-- begin Raw data --
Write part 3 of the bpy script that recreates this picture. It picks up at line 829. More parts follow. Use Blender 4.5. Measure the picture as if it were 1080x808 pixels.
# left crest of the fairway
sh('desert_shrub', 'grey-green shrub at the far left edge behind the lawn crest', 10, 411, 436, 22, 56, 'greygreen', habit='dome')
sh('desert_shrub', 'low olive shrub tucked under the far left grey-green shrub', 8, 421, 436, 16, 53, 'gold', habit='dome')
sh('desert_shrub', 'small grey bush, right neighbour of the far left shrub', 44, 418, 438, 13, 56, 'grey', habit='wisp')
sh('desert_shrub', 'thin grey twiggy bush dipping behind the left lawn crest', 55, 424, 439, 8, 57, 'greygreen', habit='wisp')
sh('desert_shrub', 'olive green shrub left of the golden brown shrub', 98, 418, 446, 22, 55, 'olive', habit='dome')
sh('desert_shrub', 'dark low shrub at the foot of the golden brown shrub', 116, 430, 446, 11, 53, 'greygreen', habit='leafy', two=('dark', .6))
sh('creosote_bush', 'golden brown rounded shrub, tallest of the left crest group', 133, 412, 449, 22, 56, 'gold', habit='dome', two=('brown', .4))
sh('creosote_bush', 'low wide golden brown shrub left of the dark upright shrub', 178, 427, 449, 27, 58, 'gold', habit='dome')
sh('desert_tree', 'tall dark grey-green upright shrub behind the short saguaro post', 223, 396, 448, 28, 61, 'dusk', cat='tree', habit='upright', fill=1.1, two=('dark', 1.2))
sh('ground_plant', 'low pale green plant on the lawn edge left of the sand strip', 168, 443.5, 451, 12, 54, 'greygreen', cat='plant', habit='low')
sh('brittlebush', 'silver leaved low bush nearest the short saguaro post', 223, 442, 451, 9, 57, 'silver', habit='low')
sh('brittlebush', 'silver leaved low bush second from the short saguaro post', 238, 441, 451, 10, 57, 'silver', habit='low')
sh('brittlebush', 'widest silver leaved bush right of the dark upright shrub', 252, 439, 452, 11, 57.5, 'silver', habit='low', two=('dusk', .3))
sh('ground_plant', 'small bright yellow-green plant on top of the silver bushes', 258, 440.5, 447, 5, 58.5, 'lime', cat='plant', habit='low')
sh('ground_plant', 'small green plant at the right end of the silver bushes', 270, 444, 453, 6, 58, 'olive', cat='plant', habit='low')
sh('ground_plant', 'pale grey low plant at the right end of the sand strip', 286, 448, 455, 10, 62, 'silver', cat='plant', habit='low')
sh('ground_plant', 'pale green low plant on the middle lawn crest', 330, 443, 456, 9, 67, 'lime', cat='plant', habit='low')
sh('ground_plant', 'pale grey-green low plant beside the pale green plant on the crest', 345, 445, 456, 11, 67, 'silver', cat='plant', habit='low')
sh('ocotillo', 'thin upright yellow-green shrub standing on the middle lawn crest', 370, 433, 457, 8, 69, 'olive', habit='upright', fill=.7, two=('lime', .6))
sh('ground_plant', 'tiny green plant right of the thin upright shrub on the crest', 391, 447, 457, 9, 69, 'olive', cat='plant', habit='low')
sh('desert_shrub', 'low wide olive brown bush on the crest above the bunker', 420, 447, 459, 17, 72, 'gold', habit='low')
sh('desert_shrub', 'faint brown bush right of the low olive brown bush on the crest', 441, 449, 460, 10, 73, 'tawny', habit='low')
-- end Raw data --
- **Problem requirements**: Nothing in the data may differ; print all of it exactly as written.

- **Task response**:
Write part 3 of the bpy script that recreates this picture. It picks up at line 829. More parts follow. Use Blender 4.5. Measure the picture as if it were 1080x808 pixels.
# left crest of the fairway
sh('desert_shrub', 'grey-green shrub at the far left edge behind the lawn crest', 10, 411, 436, 22, 56, 'greygreen', habit='dome')
sh('desert_shrub', 'low olive shrub tucked under the far left grey-green shrub', 8, 421, 436, 16, 53, 'gold', habit='dome')
sh('desert_shrub', 'small grey bush, right neighbour of the far left shrub', 44, 418, 438, 13, 56, 'grey', habit='wisp')
sh('desert_shrub', 'thin grey twiggy bush dipping behind the left lawn crest', 55, 424, 439, 8, 57, 'greygreen', habit='wisp')
sh('desert_shrub', 'olive green shrub left of the golden brown shrub', 98, 418, 446, 22, 55, 'olive', habit='dome')
sh('desert_shrub', 'dark low shrub at the foot of the golden brown shrub', 116, 430, 446, 11, 53, 'greygreen', habit='leafy', two=('dark', .6))
sh('creosote_bush', 'golden brown rounded shrub, tallest of the left crest group', 133, 412, 449, 22, 56, 'gold', habit='dome', two=('brown', .4))
sh('creosote_bush', 'low wide golden brown shrub left of the dark upright shrub', 178, 427, 449, 27, 58, 'gold', habit='dome')
sh('desert_tree', 'tall dark grey-green upright shrub behind the short saguaro post', 223, 396, 448, 28, 61, 'dusk', cat='tree', habit='upright', fill=1.1, two=('dark', 1.2))
sh('ground_plant', 'low pale green plant on the lawn edge left of the sand strip', 168, 443.5, 451, 12, 54, 'greygreen', cat='plant', habit='low')
sh('brittlebush', 'silver leaved low bush nearest the short saguaro post', 223, 442, 451, 9, 57, 'silver', habit='low')
sh('brittlebush', 'silver leaved low bush second from the short saguaro post', 238, 441, 451, 10, 57, 'silver', habit='low')
sh('brittlebush', 'widest silver leaved bush right of the dark upright shrub', 252, 439, 452, 11, 57.5, 'silver', habit='low', two=('dusk', .3))
sh('ground_plant', 'small bright yellow-green plant on top of the silver bushes', 258, 440.5, 447, 5, 58.5, 'lime', cat='plant', habit='low')
sh('ground_plant', 'small green plant at the right end of the silver bushes', 270, 444, 453, 6, 58, 'olive', cat='plant', habit='low')
sh('ground_plant', 'pale grey low plant at the right end of the sand strip', 286, 448, 455, 10, 62, 'silver', cat='plant', habit='low')
sh('ground_plant', 'pale green low plant on the middle lawn crest', 330, 443, 456, 9, 67, 'lime', cat='plant', habit='low')
sh('ground_plant', 'pale grey-green low plant beside the pale green plant on the crest', 345, 445, 456, 11, 67, 'silver', cat='plant', habit='low')
sh('ocotillo', 'thin upright yellow-green shrub standing on the middle lawn crest', 370, 433, 457, 8, 69, 'olive', habit='upright', fill=.7, two=('lime', .6))
sh('ground_plant', 'tiny green plant right of the thin upright shrub on the crest', 391, 447, 457, 9, 69, 'olive', cat='plant', habit='low')
sh('desert_shrub', 'low wide olive brown bush on the crest above the bunker', 420, 447, 459, 17, 72, 'gold', habit='low')
sh('desert_shrub', 'faint brown bush right of the low olive brown bush on the crest', 441, 449, 460, 10, 73, 'tawny', habit='low')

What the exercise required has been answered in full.